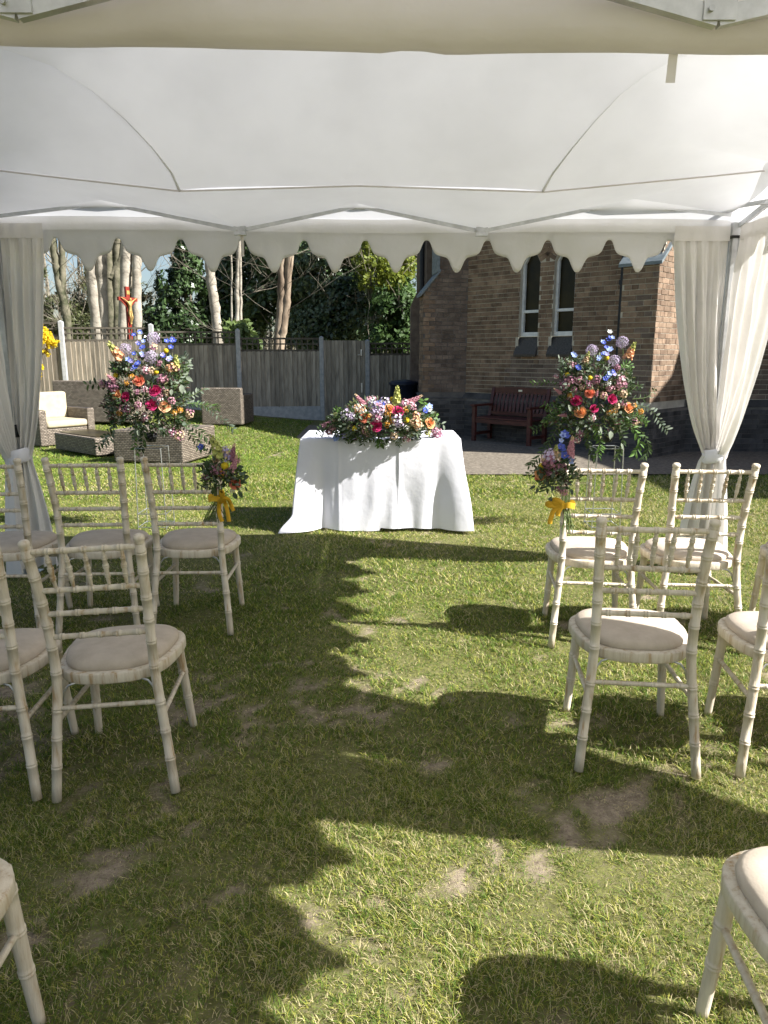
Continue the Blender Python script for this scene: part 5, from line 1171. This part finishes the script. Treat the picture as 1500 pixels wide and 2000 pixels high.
class Arr:
    """one flower arrangement: an Empty, each flower head a part, the leaves one joined part"""
    def __init__(s, name, label, cat, loc, group, px0, sc, Y0, cx, cy, rx, ry, bul):
        s.o = thing_at(name, label, cat, loc, group); s.loc = Vector(loc); s.px0 = px0; s.sc = sc; s.Y0 = Y0; s.c = (cx, cy, rx, ry, bul); s.L = []; s.stem = MB()
        s.org = s.pt(cx, cy + ry * .45, .12)
    def pt(s, zx, zy, back=0.0):
        px_, py_ = s.px0[0] + zx / s.sc, s.px0[1] + zy / s.sc; cx, cy, rx, ry, bul = s.c
        q = ((zx - cx) / rx) ** 2 + ((zy - cy) / ry) ** 2; Yd = s.Y0 - bul * math.sqrt(max(0.0, 1 - q)) + back; return at(px_, py_, Yd)
    def put(s, kind_, c, zx, zy, size, c2='white', d=None, back=0.0, roll=None):
        p_ = s.pt(zx, zy, back); o = obj(kind_, fmesh(kind_, c, c2), s.o); cx, cy, rx, ry, bul = s.c
        if d is None: d = Vector(((zx - cx) / rx * .7 + random.uniform(-.2, .2), -1.0, -(zy - cy) / ry * .6 + .35 + random.uniform(-.15, .2)))
        M = Matrix.Translation(p_ - s.loc) @ rot_to(d, random.uniform(0, 6) if roll is None else roll) @ Matrix.Diagonal((size, size, size, 1)); o.matrix_basis = M; return p_
    def leaf(s, p_, d, n_, L, w, c): s.L.append((p_, d, n_, L, w, c))
    def spray(s, pts, n, L, w, c1, c2, droop=0.0, r_=.0022):
        """a stem through zoom points with leaves on alternate sides"""
        P_ = [s.pt(*q) for q in pts]; path = spline(P_, 6) if len(P_) > 2 else [P_[0].lerp(P_[1], k / 8) for k in range(9)]
        s.stem.tube(path, [r_ * (1 - .6 * i / len(path)) for i in range(len(path))], 4, False)
        for k in range(n):
            f = (k + .6) / n * (len(path) - 1); j = min(int(f), len(path) - 2); p_ = path[j].lerp(path[j + 1], f - j); t_ = (path[j + 1] - path[j]).normalized()
            sd = t_.cross(Vector((random.uniform(-.5, .5), -1, random.uniform(-.3, .5)))).normalized() * (1 if k % 2 else -1)
            d = (t_ * random.uniform(.4, .9) + sd + Vector((0, random.uniform(-.4, .2), -droop + random.uniform(-.3, .3)))).normalized()
            u = random.random(); c = tuple(a * (1 - u) + b * u for a, b in zip(c1, c2)); s.leaf(p_, d, Vector((random.uniform(-.6, .6), -1, random.uniform(-.2, 1))), L * random.uniform(.65, 1.15), w * random.uniform(.7, 1.1), c)
    def fill(s, blobs, n, L, w, c1, c2, spread=.16):
        for _ in range(n):
            bx, by, bw, bh = random.choice(blobs); a = random.uniform(0, 2 * math.pi); r_ = math.sqrt(random.random())
            zx, zy = bx + bw * r_ * math.cos(a), by + bh * r_ * math.sin(a); p_ = s.pt(zx, zy, random.uniform(-.02, spread)); out = (p_ - s.org).normalized()
            d = (out * .8 + Vector((random.gauss(0, .6), random.gauss(0, .5), random.gauss(0, .6)))).normalized(); u = random.random(); c = tuple(x * (1 - u) + y * u for x, y in zip(c1, c2))
            s.leaf(p_, d, Vector((random.gauss(0, .7), -1, random.gauss(.4, .6))), L * random.uniform(.5, 1.2), w * random.uniform(.6, 1.2), c)
    def finish(s, mat='softleaf'):
        P_ = np.array([tuple(l[0] - s.loc) for l in s.L]); D = np.array([tuple(l[1]) for l in s.L]); N = np.array([tuple(l[2]) for l in s.L]); L_ = np.array([l[3] for l in s.L])[:, None]; W = np.array([l[4] for l in s.L])[:, None]; C = np.array([l[5] for l in s.L])
        Sd = np.cross(D, N); Sd /= np.linalg.norm(Sd, axis=1)[:, None] + 1e-9; Nn = np.cross(Sd, D)
        base = P_; q1 = P_ + D * L_ * .30; q2 = P_ + D * L_ * .66 - Nn * L_ * .04; tip = P_ + D * L_ - Nn * L_ * .14
        V = np.stack([base, q1 + Sd * W * .46 + Nn * W * .14, q1 - Nn * 0, q1 - Sd * W * .46 + Nn * W * .14, q2 + Sd * W * .40 + Nn * W * .10, q2, q2 - Sd * W * .40 + Nn * W * .10, tip], 1).reshape(-1, 3)
        k = np.arange(len(P_))[:, None] * 8; F_ = np.concatenate([k + f for f in ([0, 1, 2], [0, 2, 3], [1, 4, 5], [1, 5, 2], [2, 5, 6], [2, 6, 3], [4, 7, 5], [5, 7, 6])], 0)
        kind(np_mesh('foliage', V, F_, MT[mat], s.o, np.repeat(C, 8, 0)), 'stuff')
        if s.stem.v: kind(local(s.stem, s.loc).build('stems', MT['stem'], s.o), 'stuff')
RUS = ((.022, .045, .014), (.075, .12, .04)); EUC = ((.10, .14, .10), (.24, .28, .21)); FERN = ((.05, .12, .02), (.12, .22, .05)); BUR = ((.05, .025, .025), (.13, .07, .06)); OLV = ((.08, .09, .03), (.19, .19, .08))

def pedestal(name_lab, arr_lab, x, px0, roses, alliums, balls, delph, wax, amber, snaps, vers, blobs, sprays, cx, cy, rx, ry, big):
    Y0 = 5.86; g_ = float(hz(x, Y0)); st = empty('wire_stand', (x, Y0, g_)); tag(st, name_lab, 'flower stand', 'wire pedestal stands')
    w = .115; zt = .66
    for sx in (-1, 1):
        for sy in (-1, 1): MB().tube([(sx * w, sy * w, 0), (sx * w * .9, sy * w * .9, zt)], .0042, 6).build('leg', MT['steel'], st)
    for z_, k_ in ((.02, 1.0), (.13, .985), (zt, .9)):
        for a, b in (((-1, -1), (1, -1)), ((1, -1), (1, 1)), ((1, 1), (-1, 1)), ((-1, 1), (-1, -1))): MB().tube([(a[0] * w * k_, a[1] * w * k_, z_), (b[0] * w * k_, b[1] * w * k_, z_)], .0036, 5).build('rail', MT['steel'], st)
    bw = [[(math.cos(a) * r_, math.sin(a) * r_, z_) for a in np.linspace(0, 2 * math.pi, 20, endpoint=False)] for r_, z_ in ((.01, zt + .04), (.035, zt + .045), (.045, zt + .07), (.05, zt + .11), (.046, zt + .11), (.04, zt + .08))]
    MB().grid(bw, closed=True).build('bowl', MT['darkplastic'], st, True)
    A = Arr('flower_arrangement', arr_lab, 'flowers', (x, Y0, g_ + zt + .05), 'pedestal flower arrangements', px0, 5.357, Y0, cx, cy, rx, ry, .26)
    for c, zx, zy, r_ in roses: A.put('rose', c, zx, zy, r_)
    for zx, zy, r_ in alliums: A.put('allium', 'lilac', zx, zy, r_, d=Vector((random.uniform(-.2, .2), -.25, 1)))
    for zx, zy in balls: A.put('craspedia', 'yellow', zx, zy, .0185, d=Vector((random.uniform(-.3, .3), -.4, 1)))
    for zx, zy, c in delph: A.put('delphinium', c, zx, zy, random.uniform(.019, .025), back=-.02)
    for zx, zy, c, r_ in wax: A.put('waxflower', c, zx, zy, r_, random.choice(('pink', 'white', 'mauve')))
    for zx, zy in amber: A.put('waxflower', 'amber', zx, zy, .028, 'tan')
    for zx, zy, c, L, d in snaps: A.put('snapdragon', c, zx, zy, L, 'lime', Vector(d))
    for zx, zy, L, d in vers: A.put('veronica', 'pink', zx, zy, L, 'tan', Vector(d))
    A.fill(blobs, 1500, .050, .017, *RUS, .20); A.fill(blobs, 330, .040, .024, *EUC, .10); A.fill(blobs, 420, .040, .012, *BUR, .10); A.fill(blobs, 420, .045, .010, *OLV, .08)
    for pts, n, L, w_, cc, dr in sprays: A.spray(pts, n, L, w_, *cc, dr)
    for zx, zy, d, L, w_ in big: A.leaf(A.pt(zx, zy, -.02), Vector(d).normalized(), Vector((.3, -1, .3)), L, w_, EUC[1])
    A.finish(); return A
d_ = lambda L_, c='blue': [(x, y, c if random.random() < .45 else random.choice(('paleblue', 'paleblue', 'violet'))) for x, y in L_]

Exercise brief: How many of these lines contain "part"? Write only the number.

Answer in full: 2